The Table as a Battlefield: The Premise

The film is set over a single day, Christmas, in a multi-generational, privileged, English-speaking family home in Cape Town. The story was sparked by Acton’s own upbringing in a divorced family that continued to celebrate Christmas together in a strange, polite silence.

Acton uses the family unit as a microcosm for the South African state. The “reconciliation” of the title is two-fold:

The Personal through a family forced together by ritual, navigating decades of unspoken resentment and “inbred prejudices” as well as political – a reflection of South Africa’s broader post-apartheid journey. Acton suggests that like his childhood Christmases, the nation has “muddled through” without enough honest apologies or difficult conversations.

Cinematic Suffocation: The Visual Language

One of the most intriguing aspects of the project is its technical approach to storytelling. Acton cites two primary influences: Andrei Zvyagintsev (for the use of location as an antagonist) and Mike Leigh (for subtext-heavy character work).

The film’s visual arc mirrors the emotional entrapment of the characters. During “The Arrival,” when family members pull up to the home, the camera work is fluid, handheld, and filled with kinetic energy, representing the freedom of the outside world.

However, once the characters step “Inside the House”, the aesthetic shifts dramatically. The frame becomes “locked-off” and static. Stagnation begins to set in as the location itself —filled with inherited furniture and artifacts of privilege – starts to “suffocate” the characters, anchoring them to a past they are reluctant to interrogate.

The Discomfort of the “Liberal” Identity

Perhaps the boldest element of The Reconciliation is its focus on the white, English-speaking South African identity. While many South African films focus on “Big P” politics – heroic anti-apartheid figures or overt villains – Acton is mining the “iceberg” below the surface: the subtle, daily prejudices of the “polite” middle class.

The film doesn’t aim to be an “all-out attack”, but rather an investigation. Acton himself admits the project is a way of investigating his own prejudices.

“I’m not trying to blame anybody… I’m really starting with myself and saying, okay, I’m a white English-speaking South African. What does that mean? How have we contributed?”

The Legacy of Silence

To understand why this “social realism” is so potent, one must look at the psychological backdrop of South Africa’s journey. While the Truth and Reconciliation Commission (TRC) was a monumental effort to heal the nation, many argue its work remains unfinished in the private sphere. Despite political change, the legacy of the past persists in the numbers – as of 2026, South Africa remains one of the most unequal societies in the world.
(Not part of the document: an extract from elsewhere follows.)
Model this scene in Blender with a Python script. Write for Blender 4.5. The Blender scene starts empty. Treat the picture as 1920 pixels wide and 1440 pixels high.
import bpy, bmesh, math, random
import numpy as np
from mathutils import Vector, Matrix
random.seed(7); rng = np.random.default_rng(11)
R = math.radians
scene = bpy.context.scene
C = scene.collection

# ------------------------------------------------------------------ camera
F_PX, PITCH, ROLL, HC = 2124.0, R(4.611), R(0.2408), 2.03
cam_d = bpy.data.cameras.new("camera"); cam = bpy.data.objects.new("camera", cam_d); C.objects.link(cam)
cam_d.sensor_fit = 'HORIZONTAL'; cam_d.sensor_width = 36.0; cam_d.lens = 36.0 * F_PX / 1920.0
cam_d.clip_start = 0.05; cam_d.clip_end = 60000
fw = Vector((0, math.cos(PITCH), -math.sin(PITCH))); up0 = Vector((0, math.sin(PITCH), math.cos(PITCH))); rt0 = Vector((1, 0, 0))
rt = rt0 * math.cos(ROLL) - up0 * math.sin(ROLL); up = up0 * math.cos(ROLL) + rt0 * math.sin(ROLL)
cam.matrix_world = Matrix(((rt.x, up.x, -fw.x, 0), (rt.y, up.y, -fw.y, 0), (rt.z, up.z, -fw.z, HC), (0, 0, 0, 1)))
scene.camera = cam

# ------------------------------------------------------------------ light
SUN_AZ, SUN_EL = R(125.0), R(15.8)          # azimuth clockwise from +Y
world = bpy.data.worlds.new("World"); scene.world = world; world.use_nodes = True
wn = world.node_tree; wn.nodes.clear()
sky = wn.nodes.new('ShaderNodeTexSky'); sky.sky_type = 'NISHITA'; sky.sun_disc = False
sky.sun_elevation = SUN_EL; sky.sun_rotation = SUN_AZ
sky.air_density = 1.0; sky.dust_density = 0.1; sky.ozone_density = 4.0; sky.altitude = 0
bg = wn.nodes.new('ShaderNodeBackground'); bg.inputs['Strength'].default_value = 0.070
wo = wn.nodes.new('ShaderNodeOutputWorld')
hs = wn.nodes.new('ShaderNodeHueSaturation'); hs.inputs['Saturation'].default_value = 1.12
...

Acton’s film addresses the psychological side of these statistics, asking how generational wealth and “rigidity” -specifically in a city like Cape Town – prevent a truly new identity from forming.

Looking Toward Berlinale 2027

Currently in the final stages of a crowdfunding campaign and preparing for an October 2026 shoot, The Reconciliation is aiming for a premiere at the Berlin International Film Festival (Berlinale) in February 2027.

The film promises to be “the opposite of a Christmas story”. It’s an invitation to sit in discomfort, to look at the rituals we use to mask the cracks in our relationships, and to finally say what needs to be said. As noted during the interview, there is still so much to be mined in the nuances of our shared history. Acton’s film might just be the mirror that forces us to stop looking away.